Imagine how differently the scenario would have played out if it had started this way.

For extreme cases use magic

Sometimes the conflict and hostility has gone past the limits of normal human powers. In these cases, I turn to the lessons of Harry Potter. In this case, it’s the story of the Boggart1 we need. For those who don’t know, a Boggart is a monster with no set physical form. Instead, it takes the shape of the one thing that it’s adversary fears the most. The only way to disarm a Boggart is the Riddikulus charm. To perform the charm, the wizard waves his wand, shouts “Riddikulus,” while visualizing something funny happening to the Boggart. Once the wizard is able to laugh at his tormentor, the Boggart disappears…poof! For protagonist Ron Weasley, his Boggart is a giant spider. His Riddikulus image is the spider wearing eight roller skates and slipping and sliding all over everywhere. He can’t help but laugh.
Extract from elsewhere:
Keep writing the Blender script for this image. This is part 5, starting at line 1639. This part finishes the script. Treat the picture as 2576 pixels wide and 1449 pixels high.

Now imagine your angry adversary as a Boggart and figure out how to empathize or laugh so that the anger no longer provokes fear or anger from you.

In the example from above, you sent a colleague into a meeting where the higher ups rained down some pretty heavy criticism on his project. I can picture him, the skies opening and all he has to protect himself is a shoddy, threadbare umbrella. It’s not fully covered in cloth because you handed him an umbrella that was missing most of its cloth. No wonder he’s mad…he got drenched in there because of you.

Immediately, that image leaves you empathizing and saying “oh my goodness, I’m SO sorry I didn’t send you in better prepared.”